** Begin Supplied information **

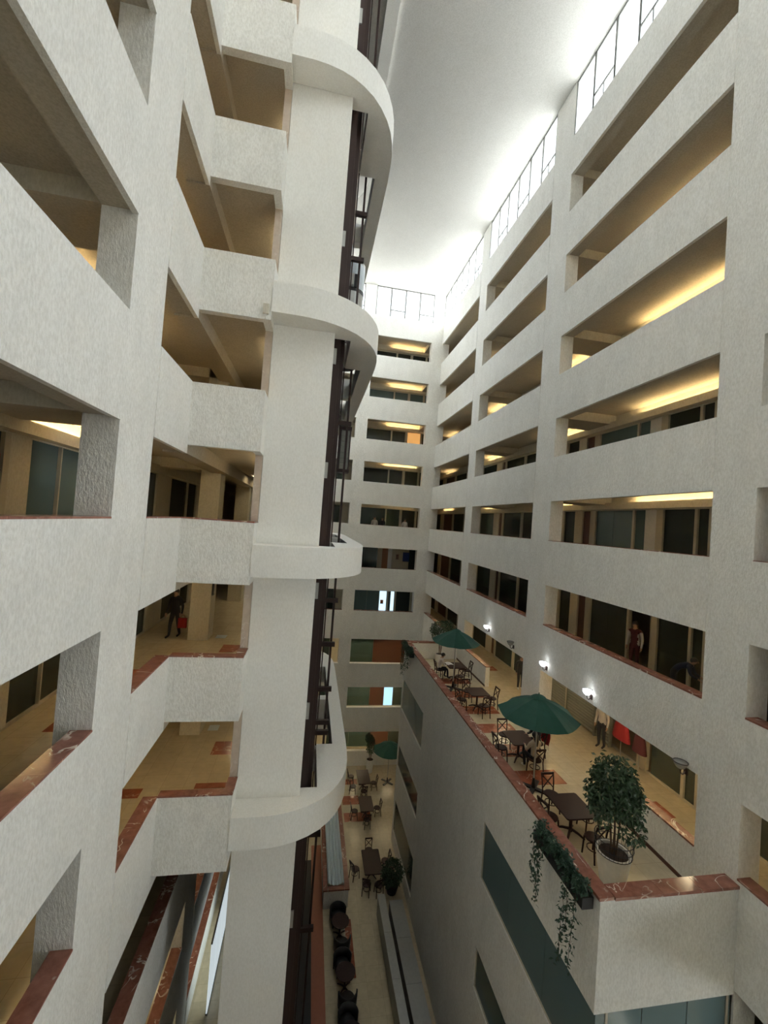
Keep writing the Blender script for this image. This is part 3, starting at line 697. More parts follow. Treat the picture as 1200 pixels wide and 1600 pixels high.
sconce(14.46, -4.95, True, 'lit wall sconce in the middle by the pier'); sconce(11.91, -4.95, True, 'lit wall sconce nearest the camera, over the shutters'); sconce(8.51, -5.25, False, 'unlit wall sconce above the near end of the gallery opening')

# ------------------------------------------------------------------ furniture
def make_chair():
    t = thing('cafe_chair', 'dark wooden cross back chair', 'chair')
    obj('seat', MB().lathe([(0.19, 0.43), (0.215, 0.44), (0.215, 0.465), (0.19, 0.475)], 14, (0, 0.02, 0)), M['wood'], t)
    for sx in (-1, 1):
        obj('leg', MB().tube([(sx*0.17, 0.19, 0), (sx*0.155, 0.16, 0.44)], 0.021, 6), M['wood'], t)
        obj('leg', MB().tube([(sx*0.18, -0.22, 0), (sx*0.17, -0.17, 0.44), (sx*0.18, -0.2, 0.7), (sx*0.19, -0.25, 0.9)], 0.021, 6), M['wood'], t)
    b = obj('backrest', MB().beam((-0.2, -0.25, 0.89), (0.2, -0.25, 0.89), 0.03, 0.06), M['wood'], t)
    for s in (-1, 1): obj('cross_slat', MB().tube([(s*0.17, -0.18, 0.52), (0, -0.205, 0.69), (-s*0.18, -0.235, 0.86)], 0.017, 5), M['wood'], b)
    obj('stretcher', MB().tube([(0.16*math.cos(a*math.pi/6), 0.16*math.sin(a*math.pi/6), 0.22) for a in range(12)], 0.014, 5, 0, True), M['wood'], t)
    return t
CH = make_chair(); chair_used = [False]
def chair(x, y, z, rz, label, group):
    rz = math.radians(rz)
    if not chair_used[0]:
        chair_used[0] = True; o = CH; o.location = (x, y, z); o.rotation_euler = (0, 0, rz)
    else: o = copy_tree(CH, None, (x, y, z), rz)
    o['label'] = label; o['group'] = group; return o
def table(x, y, z, w, d, label, group, rz=0, round_=False):
    t = thing('cafe_table', label, 'table', (x, y, z), math.radians(rz), group)
    if round_: obj('table_top', MB().lathe([(w/2-0.02, 0.71), (w/2, 0.72), (w/2, 0.745), (w/2-0.01, 0.75)], 20), M['wood'], t)
    else:
        c = 0.04; mb = MB(); poly = [(-w/2+c, -d/2), (w/2-c, -d/2), (w/2, -d/2+c), (w/2, d/2-c), (w/2-c, d/2), (-w/2+c, d/2), (-w/2, d/2-c), (-w/2, -d/2+c)]
        mb.prism(poly, 0.71, 0.75); obj('table_top', mb, M['wood'], t)
    obj('pedestal', MB().lathe([(0.05, 0.08), (0.04, 0.2), (0.045, 0.6), (0.09, 0.71)], 10), M['wood'], t)
    for a in range(4):
        ca, sa = math.cos(a*math.pi/2+math.pi/4), math.sin(a*math.pi/2+math.pi/4)
        obj('foot', MB().tube([(0.03*ca, 0.03*sa, 0.14), (0.2*ca, 0.2*sa, 0.10), (0.36*ca, 0.36*sa, 0.025)], [0.035, 0.03, 0.022], 6), M['wood'], t)
    return t
TF = -7.9
GT = 'cafe tables on the terrace'; GC = 'cross back chairs on the terrace'
table(7.38, 10.06, TF, 0.88, 0.98, 'dark square cafe table beside the white potted tree', GT)
chair(7.38, 10.98, TF, 180, 'cross back chair at the far side of the table by the potted tree', GC)
chair(6.78, 10.12, TF, -80, 'cross back chair on the parapet side of the table by the potted tree', GC)
chair(8.02, 10.25, TF, 95, 'cross back chair on the shop side of the table by the potted tree', GC)
chair(7.50, 9.30, TF, 8, 'cross back chair on the near side of the table by the potted tree', GC)
table(7.70, 13.50, TF, 0.85, 0.95, 'dark cafe table where two people sit under the near umbrella', GT)
chair(7.55, 14.28, TF, 178, 'cross back chair on the far side of the two seated people\'s table', GC)
chair(7.0, 13.45, TF, -85, 'cross back chair on the parapet side of the two seated people\'s table', GC)
chair(7.85, 12.66, TF, 5, 'cross back chair holding the person in the cream top', GC)
chair(8.52, 13.66, TF, 88, 'cross back chair holding the person in the black jacket', GC)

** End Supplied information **

_Written instruction_
Exactly reproduce the run of lines from the start of the listing through the line with "sconce(14.46, -4.95, True, 'lit", inclusive; pictures are not copied.

_The solution_
Keep writing the Blender script for this image. This is part 3, starting at line 697. More parts follow. Treat the picture as 1200 pixels wide and 1600 pixels high.
sconce(14.46, -4.95, True, 'lit wall sconce in the middle by the pier'); sconce(11.91, -4.95, True, 'lit wall sconce nearest the camera, over the shutters'); sconce(8.51, -5.25, False, 'unlit wall sconce above the near end of the gallery opening')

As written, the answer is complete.